Shuaib Abdul-Rahman Written by Shuaib Abdul-Rahman · 1 min read >

Whatever does not get measured, clearly proofs difficult to be managed not to speak of been optimized.

The starting point for driving ventures to make a profit is a good understanding of book-keeping thus, recording of financial transactions is a must knowledge beyond good to have for all businesses that desire survival in a sustainable manner.

Book-keeping refers to the process of recording the financial transactions of a business. This includes all of the money a business receives as well as any spending. Transactions are recorded under different ‘accounts’ depending on the type of income or expenditure.

The accounting equation is that assets should be equal to liabilities and shareholder equity (investment). This can be rearranged as assets – liabilities equals shareholder equity.

Types of Transactions

Cash is money in its physical form. Cash can either be banknotes or coins. When making a cash transaction, the payment is made at the same time as goods are received. This is most commonly used in retail outlets. 
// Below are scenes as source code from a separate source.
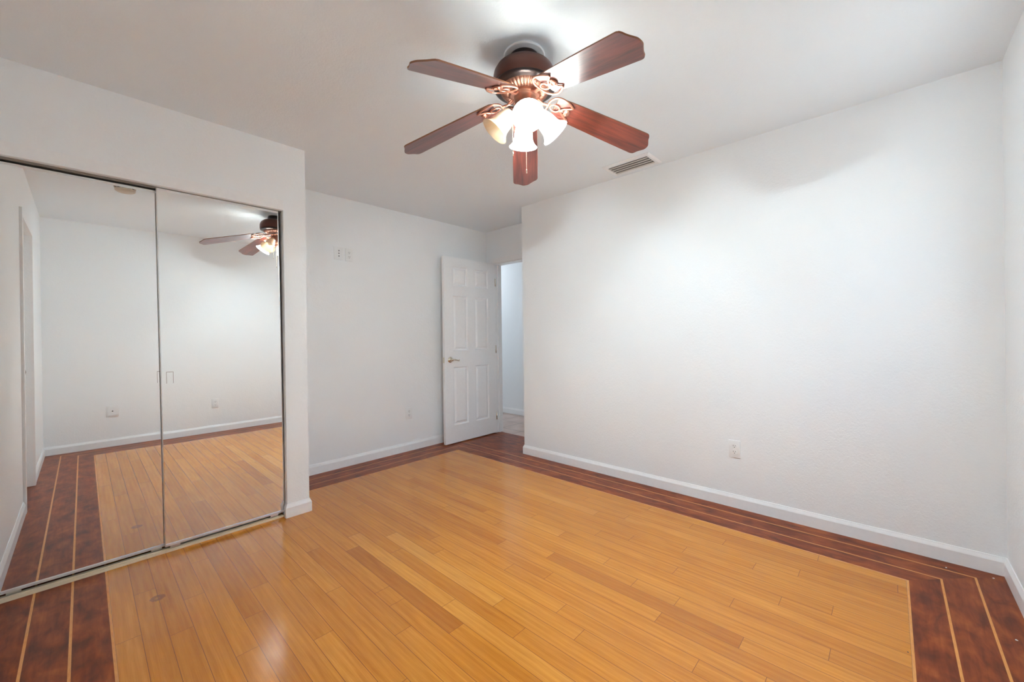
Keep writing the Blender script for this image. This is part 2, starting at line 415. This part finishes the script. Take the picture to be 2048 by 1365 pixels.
struct(obj('wall_hall', boxes((XH, XH + T, 1.9, 5.6, 0, H), (XD2, XH, 1.9, 2.0, 0, H), (XD2, XH, 5.5, 5.6, 0, H), (XD2 - .05, XD2, 1.9, YE - T, 0, H), (XD2 - .05, XD2, YB + T, 5.6, 0, H)), M_WALL), 'pale hall wall seen through the doorway', 'wall')

# ------------------------------------------------------------------ baseboards
def base_run(bm, p, q, nrm, e0=0.0, e1=0.0):
    """profile along p->q, nrm = direction into the room; e0/e1 lengthen the ends (mitre)"""
    p, q, n = Vector((*p, 0)), Vector((*q, 0)), Vector((*nrm, 0)); d = (q - p).normalized()
    prof = [(0, 0), (BB_T, 0), (BB_T, 0.064), (BB_T * .82, 0.070), (BB_T * .42, 0.0815), (BB_T * .3, BB_H), (0, BB_H)]
    A = [bm.verts.new(p + n * a + Vector((0, 0, z)) - d * e0 * (a / BB_T)) for a, z in prof]
    B = [bm.verts.new(q + n * a + Vector((0, 0, z)) + d * e1 * (a / BB_T)) for a, z in prof]
    m = len(prof)
    for i in range(m): bm.faces.new((A[i], A[(i + 1) % m], B[(i + 1) % m], B[i]))
    bm.faces.new(A[::-1]); bm.faces.new(B)
    bmesh.ops.recalc_face_normals(bm, faces=bm.faces)
t = BB_T
bm = bmesh.new(); base_run(bm, (XR, YN), (XR, YE), (-1, 0), -t, t); base_run(bm, (XR, YE), (XD, YE), (0, 1), t, 0)
struct(obj('baseboard_right', bm, M_TRIM), 'white baseboard along the long right wall', 'baseboard')
bm = bmesh.new(); base_run(bm, (XC, YB), (XD, YB), (0, -1), -t, 0)
struct(obj('baseboard_back', bm, M_TRIM), 'white baseboard along the back wall', 'baseboard')
bm = bmesh.new(); base_run(bm, (XL, YN), (XR, YN), (0, 1), -t, -t)
struct(obj('baseboard_near', bm, M_TRIM), 'white baseboard below the near wall, seen in the mirror', 'baseboard')
bm = bmesh.new(); base_run(bm, (XL, YN), (XL, LD0 - .06), (1, 0), -t, 0); base_run(bm, (XL, LD1 + .06), (XL, YC), (1, 0), 0, 0)
struct(obj('baseboard_left', bm, M_TRIM), 'white baseboard along the left wall, seen in the mirror', 'baseboard')
bm = bmesh.new(); base_run(bm, (OPX, YC), (XC, YC), (0, -1), t, t); base_run(bm, (XC, YC), (XC, YB - t), (1, 0), t, 0); base_run(bm, (OPX, YC), (OPX, YC + .025), (-1, 0), t, 0)
struct(obj('baseboard_closet', bm, M_TRIM), 'white baseboard wrapping the closet corner', 'baseboard')
bm = bmesh.new(); base_run(bm, (XH, 2.0), (XH, 5.5), (-1, 0))
struct(obj('baseboard_hall', bm, M_TRIM), 'white baseboard in the hall beyond the doorway', 'baseboard')

# ------------------------------------------------------------------ closet head trim
struct(obj('trim_1', box(bmesh.new(), XL, OPX, YC - .0025, YC + .03, OPZ - .002, OPZ + .061, .0012), M_TRIM), 'flat white head trim above the mirror doors', 'trim')

# ------------------------------------------------------------------ doorway casing, open six-panel door
bm = boxes((XD - .014, XD, DY0 - .055, DY0 + .004, 0, DZ + .055), (XD - .014, XD, DY1 - .004, DY1 + .055, 0, DZ + .055), (XD - .014, XD, DY0 + .004, DY1 - .004, DZ - .004, DZ + .055),
           (XD, XD2, DY0, DY0 + .015, 0, DZ), (XD, XD2, DY1 - .015, DY1, 0, DZ), (XD, XD2, DY0 + .015, DY1 - .015, DZ - .015, DZ),
           (XD + .045, XD + .08, DY0 + .015, DY0 + .027, 0, DZ - .015), (XD + .045, XD + .08, DY1 - .027, DY1 - .015, 0, DZ - .015))
struct(obj('trim_2', bm, M_TRIM), 'white casing and jamb around the open doorway', 'trim')

def panel_door(w, h, th, panels, mi_depth=0.014):
    """leaf in x 0..w, y 0..th (front faces -y), z 0..h"""
    bm = bmesh.new()
    us = sorted({0, w} | {a for p in panels for a in p[:2]}); zs = sorted({0, h} | {a for p in panels for a in p[2:]})
    for side in (0, 1):
        yf = 0.0 if side == 0 else th; sg = 1 if side == 0 else -1
        def quad(pts):
            f = bm.faces.new([bm.verts.new(p) for p in pts])
        for i in range(len(us) - 1):
            for j in range(len(zs) - 1):
                a, b, c, d = us[i], us[i + 1], zs[j], zs[j + 1]
                if any(abs(p[0] - a) < 1e-6 and abs(p[1] - b) < 1e-6 and abs(p[2] - c) < 1e-6 and abs(p[3] - d) < 1e-6 for p in panels): 
                    prev = None
                    for ins, dep in ((0, 0), (.004, .003), (.010, mi_depth), (.020, mi_depth), (.040, .003)):
                        cur = [(a + ins, yf + sg * dep, c + ins), (b - ins, yf + sg * dep, c + ins), (b - ins, yf + sg * dep, d - ins), (a + ins, yf + sg * dep, d - ins)]
                        if prev:
                            for k in range(4): quad([prev[k], prev[(k + 1) % 4], cur[(k + 1) % 4], cur[k]])
                        prev = cur
                    quad(prev)
                else: quad([(a, yf, c), (b, yf, c), (b, yf, d), (a, yf, d)])
    for q in ([(0, 0, 0), (0, th, 0), (0, th, h), (0, 0, h)], [(w, 0, 0), (w, th, 0), (w, th, h), (w, 0, h)], [(0, 0, 0), (w, 0, 0), (w, th, 0), (0, th, 0)], [(0, 0, h), (w, 0, h), (w, th, h), (0, th, h)]):
        bm.faces.new([bm.verts.new(p) for p in q])
    bmesh.ops.remove_doubles(bm, verts=bm.verts, dist=1e-5)
    bmesh.ops.recalc_face_normals(bm, faces=bm.faces)
    return bm
SIX = [(.115, .325, .19, .825), (.43, .64, .19, .825), (.115, .325, 1.0, 1.605), (.43, .64, 1.0, 1.605), (.115, .325, 1.715, 1.925), (.43, .64, 1.715, 1.925)]
door = struct(obj('door_1', panel_door(.75, 2.022, .035, SIX), M_DOOR), 'open white six-panel door with brass lever handle', 'door')
door.location = (2.621, 3.475, 0.010)
def lever(parent, side):
    """side -1: on the face at y=0; +1: on the face at y=.035"""
    y0 = 0 if side < 0 else .035
    M = Matrix.Translation((.07, y0, .907)) @ Matrix.Rotation(-side * -PI / 2 if False else (PI / 2 if side < 0 else -PI / 2), 4, 'X')
    bm = bmesh.new()
    lathe(bm, [(0, 0), (.031, 0), (.032, .003), (.028, .008), (.018, .011), (.011, .013), (.010, .035), (.013, .038), (.013, .046), (0, .048)], 28, M)
    d = Vector((0, side, 0)); p0 = Vector((.07, y0, .907)) + d * .042
    tube(bm, spline([p0, p0 + Vector((.02, side * .006, .002)), p0 + Vector((.05, side * .004, -.003)), p0 + Vector((.085, side * .001, -.010)), p0 + Vector((.098, -side * .006, -.004))], 5), [.0095] * 10 + [.0075] * 7 + [.006] * 4, 10)
    return obj('door_handle', bm, M_BRASS, parent, smooth=True)
h = lever(door, -1); h['label'] = 'brass lever door handle'
h = lever(door, 1); h['label'] = 'brass lever door handle on the far face'
obj('latch_plate', box(bmesh.new(), -.0012, .004, .006, .029, .875, .935, .001), M_BRASS, door)
hg = bmesh.new()
for z in (.2, 1.0, 1.8): lathe(hg, [(0, z - .045), (.006, z - .045), (.006, z + .045), (0, z + .045)], 12, Matrix.Translation((.758, -.004, 0)))
obj('hinge', hg, M_BRASS, door, smooth=True)

# closed door in the left wall, seen in the mirror
TWO = [(.11, .315, .19, .825), (.425, .63, .19, .825), (.11, .315, 1.0, 1.605), (.425, .63, 1.0, 1.605), (.11, .315, 1.715, 1.915), (.425, .63, 1.715, 1.915)]
d2 = struct(obj('door_2', panel_door(.73, 2.012, .035, TWO), M_DOOR), 'closed white door in the left wall, visible in the mirror', 'door')
d2.rotation_euler = (0, 0, PI / 2); d2.location = (XL - .03, LD0 + .005, .008)
bm = bmesh.new(); Mh = Matrix.Translation((.66, 0, .95)) @ Matrix.Rotation(PI / 2, 4, 'X')
lathe(bm, [(0, 0), (.030, 0), (.030, .004), (.014, .010), (.012, .03), (.024, .040), (.027, .052), (.022, .064), (0, .068)], 24, Mh)
k = obj('door_knob', bm, M_NICKEL, d2, smooth=True); k['label'] = 'round metal door knob'
d2.location.x = XL - .055
bm = boxes((XL, XL + .014, LD0 - .057, LD0, 0, LDZ + .057), (XL, XL + .014, LD1, LD1 + .057, 0, LDZ + .057), (XL, XL + .014, LD0, LD1, LDZ, LDZ + .057))
struct(obj('trim_3', bm, M_TRIM), 'white casing around the left wall door, visible in the mirror', 'trim')
struct(obj('wall_left_outer', boxes((XL - .2, XL - T, LD0 - .1, LD1 + .1, 0, LDZ + .1)), M_WALL))

# ------------------------------------------------------------------ added window (near wall): out of view, brings in fill daylight
wf = bmesh.new()
for b in ((WX0, WX0 + .04, WZ0, WZ1), (WX1 - .04, WX1, WZ0, WZ1), (WX0 + .04, WX1 - .04, WZ0, WZ0 + .04), (WX0 + .04, WX1 - .04, WZ1 - .04, WZ1), (WX0 + .04, WX1 - .04, 1.46, 1.50)):
    box(wf, b[0], b[1], YN - .075, YN - .04, b[2], b[3], .003)
win = struct(obj('added_window', wf, M_TRIM), 'added white framed window in the near wall, unseen, for fill daylight', 'window')
obj('pane', boxes((WX0 + .04, WX1 - .04, YN - .060, YN - .056, WZ0 + .04, 1.46), (WX0 + .04, WX1 - .04, YN - .060, YN - .056, 1.50, WZ1 - .04)), M_PANE, win)
obj('added_window_sill', box(bmesh.new(), WX0 - .03, WX1 + .03, YN - .04, YN + .02, WZ0 - .022, WZ0, .003), M_TRIM, win)
pd = bpy.data.lights.new('added_window_portal', 'AREA'); pd.shape = 'RECTANGLE'; pd.size = WX1 - WX0; pd.size_y = WZ1 - WZ0; pd.cycles.is_portal = True
po = bpy.data.objects.new('added_window_portal', pd); link(po); po.location = ((WX0 + WX1) / 2, YN - .09, (WZ0 + WZ1) / 2); po.rotation_euler = (PI / 2, 0, 0)

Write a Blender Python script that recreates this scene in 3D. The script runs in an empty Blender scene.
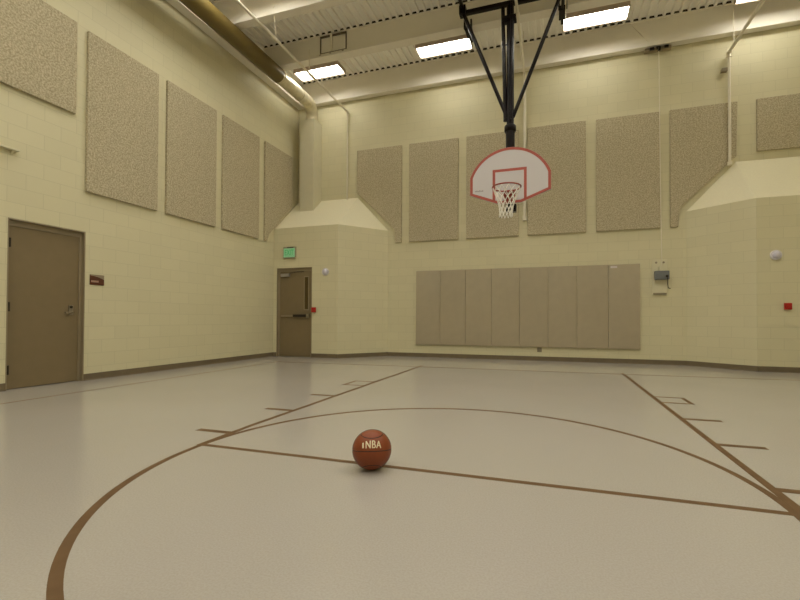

Bank transactions refer to methods of payments when a customer instructs their bank to transfer payment to a recipient. This may include electronic transfers, payments through an ATM, credit and debit card payments or cheques. 

Credit cards are issued by banks that customers can use to pay for goods and services. Each payment increases the balance owed and interest is paid. Users can choose to pay anything between a minimum payment and the full balance each month.

Debit cards are issued by banks for customers to use to pay for goods and services. The difference between a debit card and a credit card is that the payment amount is immediately deducted from the customer’s bank account. 

Credit transactions refer to purchases when payment is made after the receipt of goods and services. The time between a customer receiving a product and making the payment is referred to as the credit period. 

Automated payment methods are recurring payments made to a supplier that is automatically deducted from a customer’s bank account or credit card when payment is due. The customer gives the authorization to make recurring payments at the start of the contract so does not need to authorize each time. 

A direct debit is an agreement to allow an individual’s or business’s bank to make regular payments directly to a business to pay bills.

Internet banking refers to transactions and banking services that are carried out over the internet. Customers can use banking websites and apps for services such as making payments and checking statements for receipts. This allows customers to manage their finances without having to visit a branch.
Security implications for online transactions include the actions a business needs to take to protect data collected in the process of making and receiving payments. Security breaches may lead to hackers accessing a person’s financial information such as credit card details, passwords, and addresses. This can allow a hacker to use a customer’s credit card to make purchases or use their personal data to commit identity theft.